Many of us have too much going on in our lives and feel so overwhelmed that screen time (TV/film/social media/gaming) has become this drug that we repeatedly go to so we don't have to think about and deal with our problems. It's like feeling guilty about your poor diet, but instead of actually taking a stand and planning your meals out, buying the ingredients and cooking for yourself, you just indefinitely delay it and continue the cycle of eating bad and feeling bad about eating bad. Screen-based entertainment has become a fast food for too many people; they are addicted to it, and the cognitive dissonance in the face of that fact is so strong that they'd rather blame someone else or ignore the problem than take some agency over their own lives.
I mean if this was uniformly true, then Netflix, Apple-TV and HBO etc would also be similarly struggling. It's not as if Channel 4 puts out challenging content themselves anymore to test that suggestion themselves.
Struggling in what way? Netflix, Apple TV and HBO are all losing by a mile to YouTube. Channel 4 also has a much bigger share of the audience than Apple TV or HBO (which isn't even listed). It's doing better than most.

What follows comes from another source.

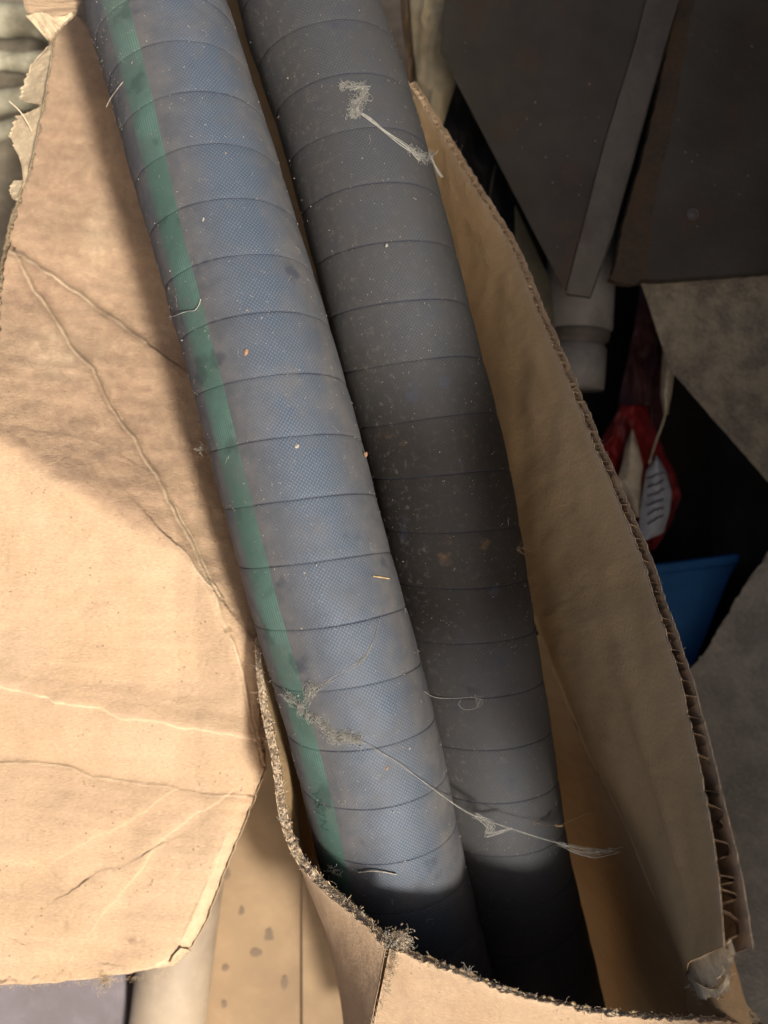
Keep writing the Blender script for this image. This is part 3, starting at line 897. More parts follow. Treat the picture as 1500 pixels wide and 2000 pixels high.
def sheet(name, A, Bl, mat, parent, thick=8, n=60, m=30, noise=10, seed=0, label=None):
    a = catmull([P(*p) for p in A], n); b = catmull([P(*p) for p in Bl], n)
    t = np.linspace(0, 1, m)
    G = a[None] * (1 - t)[:, None, None] + b[None] * t[:, None, None]
    s = np.arange(n)
    G[..., 2] += (fbm(s[None] / 9 + seed, t[:, None] * 5 + seed) - .5) * noise
    v = G.reshape(-1, 3); nn = len(v); v2 = v - np.array([0, 0, thick])
    idx = np.arange(nn).reshape(m, n)
    loop = np.r_[idx[0, :], idx[1:, -1], idx[-1, -2::-1], idx[-2:0:-1, 0]]
    lf = np.stack([loop, np.roll(loop, -1), np.roll(loop, -1) + nn, loop + nn], 1)
    uv = v[:, :2] * S
    z = np.zeros(nn * 2)
    o = mk(name, np.vstack([v, v2]), np.vstack([gridfaces(m, n), gridfaces(m, n, nn, True), lf]), mat, parent,
           uv=np.vstack([uv, uv]), attrs={'wear': z, 'dirt_shade': z + .3})
    if label: o['label'] = label
    return o


# inner panel below the right wall and the panel behind the hoses
sheet('lower_panel', [(1055, 1240, -355), (1110, 1385, -306), (1165, 1505, -246), (1232, 1635, -166), (1290, 1775, -66), (1345, 1900, 36), (1420, 2080, 60)],
      [(960, 1260, -470), (970, 1380, -620), (985, 1500, -850), (1010, 1640, -1100), (1050, 1780, -1300), (1080, 1950, -1350), (1100, 2150, -1350)], M_CARD_IN, box, seed=4)
sheet('back_panel', [(330, -260, -450), (420, 100, -450), (480, 500, -450), (550, 900, -450), (560, 1300, -470), (580, 1700, -1000), (640, 2400, -1000)],
      [(690, -260, -470), (760, 200, -452), (850, 560, -440), (940, 900, -430), (1030, 1280, -520), (1090, 1700, -1250), (1300, 2400, -1350)], M_CARD_IN, box, seed=6)
sheet('corner_panel', [(1335, 1900, 30), (1385, 1888, 200), (1430, 1858, 335)], [(1345, 2020, 40), (1400, 2030, 120), (1480, 2040, 170)], M_CARD_IN, box, seed=9, thick=5)
# frayed white paper at the lower right corner
patch('torn_ply', [[(1334, 1884, 50), (1356, 1872, 160), (1390, 1854, 265), (1428, 1834, 356)], [(1352, 1932, 70), (1376, 1934, 165), (1410, 1918, 265), (1438, 1868, 348)]], M_WHITE, wR, seed=31, jit=12, wj=14)
patch('torn_ply', [[(1352, 1912, 120), (1372, 1926, 180), (1400, 1932, 240), (1424, 1900, 320)], [(1364, 1956, 130), (1380, 1950, 180), (1402, 1946, 235), (1426, 1934, 290)]], M_WHITE, wR, seed=33, jit=12, wj=8)
patch('torn_ply', [[(1425, 1915, 200), (1440, 1938, 190), (1470, 1975, 180), (1510, 2020, 170)], [(1400, 1946, 190), (1420, 1962, 185), (1440, 1990, 180), (1470, 2030, 170)]], M_PLY, wR, seed=35, jit=12, wj=12)
fz = edge_fuzz([P(x, y, w) for x, y, w in [(1352, 1925, 120), (1370, 1945, 130), (1400, 1935, 200), (1422, 1890, 300), (1425, 1860, 330), (1440, 1950, 190), (1470, 1985, 180)]], 140, 5, 16, 8, spread=7)
o = fz.build('torn_fibres', M_WHITE, wR); o['kind'] = 'stuff'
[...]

But I guess I interpreted this argument as about more than just viewer share in the UK. All of these services use algorithmic recommendation systems to feed more of the same to their audiences, which pushes people towards the same shows and types of shows, which result in trends that influence production. All of this waters down the quality and variety of content and results in an echo chamber that doesn't reflect the true diversity and creativity of humanity. The criticisms in the article weren't based on the financial success of Beast Games, but rather its lack of artistic merit and value to society.
Well I'm speaking beyond the UK here. There's clearly still an appetite for content that isn't just brief brainrot. I think the wider impact of Youtube is absolutely eating into the audience for Channel 4 and further, terrestrial television because for the most part the content from them in the last decade or so was never that much more high-art than a lot of Youtube in the first place.